La prospettazione del danno derivante dal demansionamento, immanente nella condizione stessa di inerzia nella quale la lavoratrice sia stata illegittimamente collocata dalla parte datoriale, è suscettibile di ristoro per equivalente, alla stregua del criterio equitativo.

Così la Corte di cassazione, nel testo dell’ordinanza n. 20466 del 28 settembre 2020, in accoglimento del ricorso promosso da una lavoratrice avverso la decisione con cui i giudici di merito avevano rigettato la sua domanda di risarcimento dei danni da demansionamento.

Questo, nell’ambito di una causa attivata dalla dipendente per far valere la sua illegittima collocazione in CIG da parte della società datrice di lavoro che, per questo motivo, era stata condannata al pagamento delle somme corrispondenti alla differenza fra quanto spettante a titolo di retribuzioni per i periodi di sospensione, e quanto percepito nei medesimi periodi a titolo di indennità di cassa integrazione.

Mentre, in primo grado, il Tribunale aveva accertato il demansionamento patito dalla lavoratrice nei periodi di lavoro prestato allorché non si trovava collocata in Cassa integrazione, la Corte di gravame aveva ritenuto non fondata la domanda di risarcimento, condannando la prestatrice alla restituzione di quanto percepito in seguito alla esecuzione della sentenza emessa dai giudici di prime cure.

Risarcimento da demansionamento in via equitativa

La lavoratrice aveva quindi adito la Suprema corte, denunciando la violazione e falsa applicazione dell'art. 13 della Legge n. 300/1970 e dell'art. 2103 c.c..

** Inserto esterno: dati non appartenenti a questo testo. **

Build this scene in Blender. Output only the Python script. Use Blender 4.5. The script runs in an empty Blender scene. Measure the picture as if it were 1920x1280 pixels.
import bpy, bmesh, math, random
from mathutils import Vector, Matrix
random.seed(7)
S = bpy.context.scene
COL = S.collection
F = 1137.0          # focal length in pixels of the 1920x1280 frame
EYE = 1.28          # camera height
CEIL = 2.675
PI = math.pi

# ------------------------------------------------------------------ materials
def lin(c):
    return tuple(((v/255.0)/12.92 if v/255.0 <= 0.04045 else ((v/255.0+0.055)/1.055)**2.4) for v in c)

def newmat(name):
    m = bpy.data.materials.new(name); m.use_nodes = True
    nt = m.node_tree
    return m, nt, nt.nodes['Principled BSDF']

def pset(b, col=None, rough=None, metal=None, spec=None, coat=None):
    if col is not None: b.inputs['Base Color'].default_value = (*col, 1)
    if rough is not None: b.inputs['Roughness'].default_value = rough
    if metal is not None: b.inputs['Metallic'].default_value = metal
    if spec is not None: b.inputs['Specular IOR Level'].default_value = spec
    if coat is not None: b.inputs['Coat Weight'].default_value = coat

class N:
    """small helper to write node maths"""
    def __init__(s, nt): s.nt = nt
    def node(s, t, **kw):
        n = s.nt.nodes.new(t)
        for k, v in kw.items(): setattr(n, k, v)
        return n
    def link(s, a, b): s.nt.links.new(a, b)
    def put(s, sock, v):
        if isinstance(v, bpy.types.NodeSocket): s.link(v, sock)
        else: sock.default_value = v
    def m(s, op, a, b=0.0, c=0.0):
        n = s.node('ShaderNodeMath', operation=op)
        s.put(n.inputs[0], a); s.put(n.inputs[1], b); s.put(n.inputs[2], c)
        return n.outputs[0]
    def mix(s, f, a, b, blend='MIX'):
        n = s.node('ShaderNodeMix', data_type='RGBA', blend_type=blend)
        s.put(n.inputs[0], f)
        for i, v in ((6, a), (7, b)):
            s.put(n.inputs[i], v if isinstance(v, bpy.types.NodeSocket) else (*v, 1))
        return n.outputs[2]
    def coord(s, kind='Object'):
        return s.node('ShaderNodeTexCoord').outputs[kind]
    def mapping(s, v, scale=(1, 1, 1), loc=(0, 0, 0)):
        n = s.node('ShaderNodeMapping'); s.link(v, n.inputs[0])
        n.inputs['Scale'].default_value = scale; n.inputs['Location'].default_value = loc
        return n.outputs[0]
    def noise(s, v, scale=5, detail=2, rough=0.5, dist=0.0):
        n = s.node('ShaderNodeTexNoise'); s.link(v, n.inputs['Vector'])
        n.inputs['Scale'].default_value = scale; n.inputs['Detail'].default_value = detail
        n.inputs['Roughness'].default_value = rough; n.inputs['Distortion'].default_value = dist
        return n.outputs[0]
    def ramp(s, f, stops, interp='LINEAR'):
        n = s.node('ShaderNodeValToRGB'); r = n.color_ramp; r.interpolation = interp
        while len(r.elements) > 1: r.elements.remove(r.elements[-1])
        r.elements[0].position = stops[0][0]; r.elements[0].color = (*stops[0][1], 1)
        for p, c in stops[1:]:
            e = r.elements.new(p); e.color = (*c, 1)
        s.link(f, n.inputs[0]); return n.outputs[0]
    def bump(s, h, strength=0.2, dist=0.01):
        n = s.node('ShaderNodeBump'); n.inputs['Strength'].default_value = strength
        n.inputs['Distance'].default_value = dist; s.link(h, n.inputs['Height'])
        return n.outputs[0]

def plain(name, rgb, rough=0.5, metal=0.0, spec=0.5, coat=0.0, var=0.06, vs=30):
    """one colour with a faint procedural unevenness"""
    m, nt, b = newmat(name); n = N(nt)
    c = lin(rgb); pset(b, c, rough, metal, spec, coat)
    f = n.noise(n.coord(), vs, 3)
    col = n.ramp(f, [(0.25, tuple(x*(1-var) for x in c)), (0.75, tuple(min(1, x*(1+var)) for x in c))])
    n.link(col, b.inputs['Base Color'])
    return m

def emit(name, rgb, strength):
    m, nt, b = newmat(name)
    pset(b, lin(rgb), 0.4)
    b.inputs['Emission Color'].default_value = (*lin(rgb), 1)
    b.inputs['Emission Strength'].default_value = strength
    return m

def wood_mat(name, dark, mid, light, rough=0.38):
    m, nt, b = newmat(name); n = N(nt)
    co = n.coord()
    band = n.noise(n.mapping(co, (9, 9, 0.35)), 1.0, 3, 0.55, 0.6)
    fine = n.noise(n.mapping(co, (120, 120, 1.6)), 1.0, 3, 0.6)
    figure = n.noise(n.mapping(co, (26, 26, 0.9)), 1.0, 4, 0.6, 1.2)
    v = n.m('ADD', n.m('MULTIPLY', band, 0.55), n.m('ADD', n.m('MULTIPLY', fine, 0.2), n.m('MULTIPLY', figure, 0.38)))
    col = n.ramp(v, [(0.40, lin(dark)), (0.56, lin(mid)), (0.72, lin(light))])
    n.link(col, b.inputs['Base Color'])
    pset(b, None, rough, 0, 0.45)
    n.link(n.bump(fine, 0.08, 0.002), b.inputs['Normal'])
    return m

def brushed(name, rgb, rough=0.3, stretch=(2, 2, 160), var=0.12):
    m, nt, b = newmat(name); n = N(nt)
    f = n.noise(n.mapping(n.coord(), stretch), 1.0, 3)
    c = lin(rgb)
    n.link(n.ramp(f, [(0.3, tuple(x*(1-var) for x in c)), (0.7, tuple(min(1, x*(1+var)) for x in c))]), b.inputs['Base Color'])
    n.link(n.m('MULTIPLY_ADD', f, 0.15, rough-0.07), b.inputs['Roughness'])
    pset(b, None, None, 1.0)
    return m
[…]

Aveva fatto presente che a fondamento della pronuncia di illegittimità della collocazione in CIG era stata posto l’accertamento della circostanza che la deducente, nei periodi di rotazione, non aveva ricevuto l'assegnazione di alcuna mansione poiché le attività da lei in precedenza svolte erano state già redistribuite fra i colleghi. Tuttavia, tale medesimo fatto non era stato preso in considerazione quale prova della dequalificazione professionale subita.

A fronte di tali doglianze, gli Ermellini hanno ritenuto che la lavoratrice, per effetto della sospensione illegittima dal lavoro e dello stato di forzata inattività nel quale era stata mantenuta fra un periodo di sospensione e l'altro, fosse stata privata delle mansioni a lei ascritte, con evidente pregiudizio quanto alla posizione giuridica soggettiva, della normalità delle relazioni di cui era titolare nel contesto aziendale in cui operava.

Da qui l'accoglimento del motivo di ricorso, con rinvio della causa per un nuovo esame di merito.